Il progetto della nuova sede centrale della Cassa di Risparmio di Verona a cui partecipò l’architetto futurista Antonio Sant’Elia.
Dopo un avvio bruciante il rapporto di Verona con il futurismo non fu dei più felici. L’avvio fu bruciante nel senso che “l’Arena”, quotidiano di provincia, bruciò sul tempo il prestigioso “Le Figaro” pubblicando il manifesto di fondazione del movimento con qualche giorno di anticipo. A dire il vero non fu proprio il quotidiano veronese il primo a pubblicare il manifesto, fu preceduto in questa gara dal bolognese “Gazzetta dell’Emilia, dal “Pungolo” di Napoli e dalla “Gazzetta di Mantova”. Resta comunque il fatto che il 9 febbraio del 1909 sulla prima pagina de “L’Arena” compariva, sulla colonna di destra, il manifesto che sarebbe apparso su “Le Figaro” solo il 20 febbraio con ben maggiore successo se si tiene conto che è questa la data che ormai è acquisita come data di nascita.
Marinetti, da uomo di teatro, evidentemente cercò di tastare il polso nei teatri di provincia prima di andare in scena sul grande palcoscenico parigino e forse fu solo per questo che Verona si trovò coinvolta fin dall’inizio con il futurismo.
Dopo questo avvio un po’ occasionale il futurismo restò cosa estranea alla città fino alla vigilia della Grande Guerra quando due eventi , uno tragico ed uno abortito sul nascere collegarono nuovamente Verona a personaggi del movimento.
Nell’ambito di quello che comunemente viene chiamato “primo futurismo “ Verona è ricordata principalmente per la tragica fine di Umberto Boccioni in località Sorte, episodio di grande risonanza ed importanza nella storia del movimento.
L’altra occasione per cui gli storici del futurismo citano Verona è il progetto, non realizzato, della nuova sede centrale della Cassa di Risparmio curato, assieme ad altri, da Antonio Sant’Elia, personalità visionaria e tragica di quel movimento che ancora oggi, chi si interessa di queste cose, lo considera punta di diamante dell’architettura futurista.
Visionario perché nei suoi disegni ci fa vedere costruzioni che si lanciano verso l’alto e forse di impossibile realizzazione per quelle che erano le tecniche dell’epoca.
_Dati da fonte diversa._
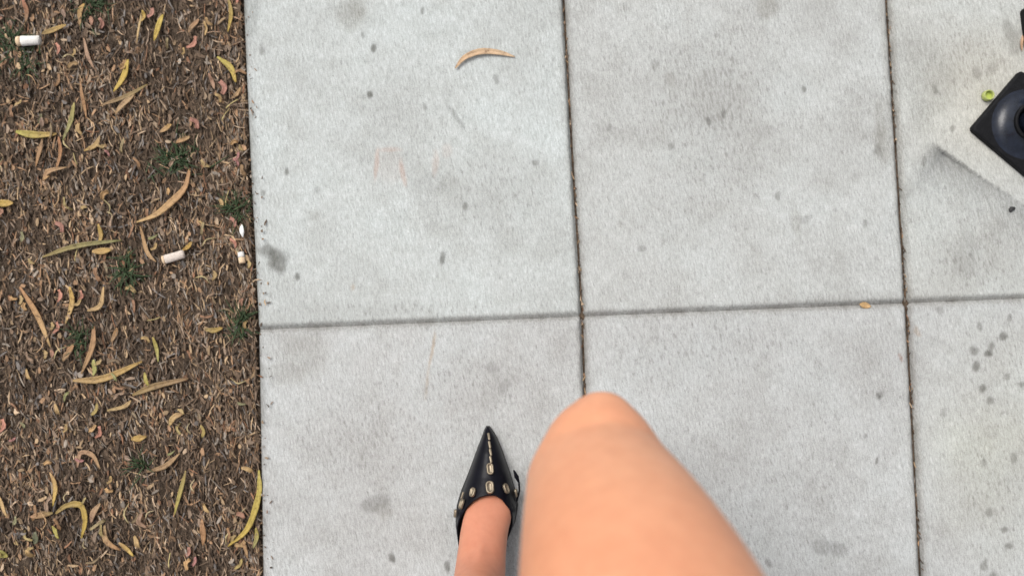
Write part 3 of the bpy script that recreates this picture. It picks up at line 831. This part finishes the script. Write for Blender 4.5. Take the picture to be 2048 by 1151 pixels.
nrm = Vector((-d.y, d.x, 0)).normalized()
if nrm.x < 0: nrm = -nrm
cc = (a + b) / 2 + nrm * .08
blk.location = (cc.x, cc.y, .0015); blk.rotation_euler = (0, 0, math.atan2(d.y, d.x) + math.pi / 2)
mesh_obj('body', V, F, M_RUBBER, blk, smooth=False)
ring('socket', [(.020, .0345), (.022, .040), (.018, .042), (.017, .030), (.001, .030)], 32, blk, M_DOME)
tag(blk, 'edge of a black rubber block in the upper right corner', 'rubber block')

# ------------------------------------------------------------------ person
def U(px, py, h): return at(px, py, h)
def rings_mesh(stations, seg=28, nose=None):
    """closed tube through (centre, half width, half thickness) with rounded ends"""
    V, F = [], []
    n = len(stations)
    P = [Vector(s[0]) for s in stations]
    full = []
    for i in range(n):
        full.append((P[i], stations[i][1], stations[i][2]))
    side_ref = Vector((1, -0.04, 0)).normalized()
    def frame(i):
        t = (full[min(i + 1, len(full) - 1)][0] - full[max(i - 1, 0)][0]).normalized()
        s = side_ref - t * side_ref.dot(t)
        if s.length < .2: s = Vector((0, 1, 0)) - t * t.y
        s.normalize(); return t, s, t.cross(s)
    loops = []
    t0, s0, u0 = frame(0); c, a, b = full[0]
    nl = nose or min(a, b)
    for f in (1, .978, .92, .82, .70, .55, .38, .19):
        sc = max((1 - f ** (1.3 if nose else 2)) ** .5, .03)
        loops.append((c - t0 * f * nl, a * sc, b * sc, s0, u0))
    for i in range(n):
        t, s, u = frame(i); loops.append((*full[i], s, u))
    t1, s1, u1 = frame(n - 1); c, a, b = full[-1]
    for f, sc in ((.38, .93), (.70, .72), (.92, .40), (1, .02)):
        loops.append((c + t1 * f * min(a, b), a * sc, b * sc, s1, u1))
    for c, a, b, s, u in loops:
        for k in range(seg):
            an = 2 * math.pi * k / seg
            V.append(c + s * (a * math.cos(an)) + u * (b * math.sin(an)))
    for i in range(len(loops) - 1):
        for k in range(seg):
            F.append((i * seg + k, i * seg + (k + 1) % seg, (i + 1) * seg + (k + 1) % seg, (i + 1) * seg + k))
    F.append(tuple(range(seg - 1, -1, -1))); F.append(tuple((len(loops) - 1) * seg + k for k in range(seg)))
    return V, F

def resample(st, n):
    """smooth more stations between the given ones"""
    out = []
    m = len(st)
    g = lambda i: st[max(0, min(m - 1, i))]
    for i in range(m - 1):
        for k in range(n):
            f = k / n
            def cr(a, b, c, d): return 0.5 * ((2 * b) + (c - a) * f + (2 * a - 5 * b + 4 * c - d) * f * f + (3 * b - a - 3 * c + d) * f ** 3)
            out.append((cr(*[Vector(g(i + j)[0]) for j in (-1, 0, 1, 2)]), cr(*[g(i + j)[1] for j in (-1, 0, 1, 2)]), cr(*[g(i + j)[2] for j in (-1, 0, 1, 2)])))
    out.append(st[-1])
    return out

def join(parts):
    V, F = [], []
    for v, f in parts:
        b = len(V); V += v; F += [tuple(b + i for i in q) for q in f]
    return V, F

cx, cy_ = CAM_LOC.x, CAM_LOC.y
# raised right leg
K0, K1, K2, K3 = U(1196, 876, .52), U(1204, 980, .556), U(1241, 1088, .63), U(1291, 1246, .70)
HIP_R = Vector((cx + .105, cy_ - .325, .90))
thigh = resample([(K1, .0640, .0632), (K2, .0745, .074), (K3, .083, .083), ((K3 + HIP_R) / 2 + Vector((0, 0, .01)), .086, .088), (HIP_R, .088, .090)], 4)
ANK_R = Vector((K0.x + .012, K0.y - .20, .20))
shin_r = resample([(K0 + Vector((0, -.040, -.03)), .040, .040), (K0.lerp(ANK_R, .25) + Vector((0, -.024, 0)), .048, .050), (K0.lerp(ANK_R, .5) + Vector((0, -.012, 0)), .045, .050), (K0.lerp(ANK_R, .8), .033, .036), (ANK_R, .031, .036)], 3)
BALL_R = ANK_R + Vector((.004, .075, -.135))
foot_r = resample([(ANK_R + Vector((0, -.02, -.01)), .028, .034), (ANK_R + Vector((.001, .025, -.045)), .031, .030), (ANK_R + Vector((.002, .055, -.095)), .036, .024), (BALL_R, .038, .018), (BALL_R + Vector((0, .022, -.022)), .026, .011)], 3)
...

Figura tragica perché morì colpito da una pallottola in fronte in una trincea del Friuli, ancora giovane e spavaldo come lo si vede nelle poche fotografie che lo ritraggono.
Il “secondo futurismo”, quello tra le due guerre, vide il formarsi in molte città di gruppi futuristi ed anche Verona ebbe, a partire dagli anni ’30, un suo gruppo intitolato a Boccioni..
Il primo futurismo , quello “eroico”, e Verona si può dire che si incrociarono ma senza mai manifestare interesse e tanto meno provare a volersi bene.
In occasione della rappresentazione, al Teatro Ristori, di alcune brevi sintesi teatrali ideate da Marinetti, Settimelli e Corra, il pubblico non dimostrò grande apprezzamento, anzi, tutto finì con lanci di ortaggi. Anche “L’Arena” non fu da meno nel riferire, in cronaca, l’avvenimento il 15 febbraio del 1915. Dopo un avvio “comprensivo” nei confronti di questi scalmanati capitati in città l’articolista si lasciò andare e continuò: “Il pubblico borghese non può accettare un simile giuoco per parecchie ragioni: per ignoranza, per spirito tradizionalistico, ma soprattutto perché non sente ciò che sul palcoscenico si va fulmineamente svolgendo”. Aggiunse poi “Il teatro è nato, è vissuto, ha trionfato, vivrà per il popolo, per l’anima collettiva del popolo; ha vinto quando ha saputo riprodurlo con genialità e profondità. Ora i futuristi ci presentano delle esercitazioni dinamiche che rispondono a concezioni astratte, cerebrali” e concluse augurandosi che . “…tale spettacolo cessi dal chiamarsi teatro, si porti nei music-hall o nei circhi, viva anche altrove, fra le marionette ad esempio…”.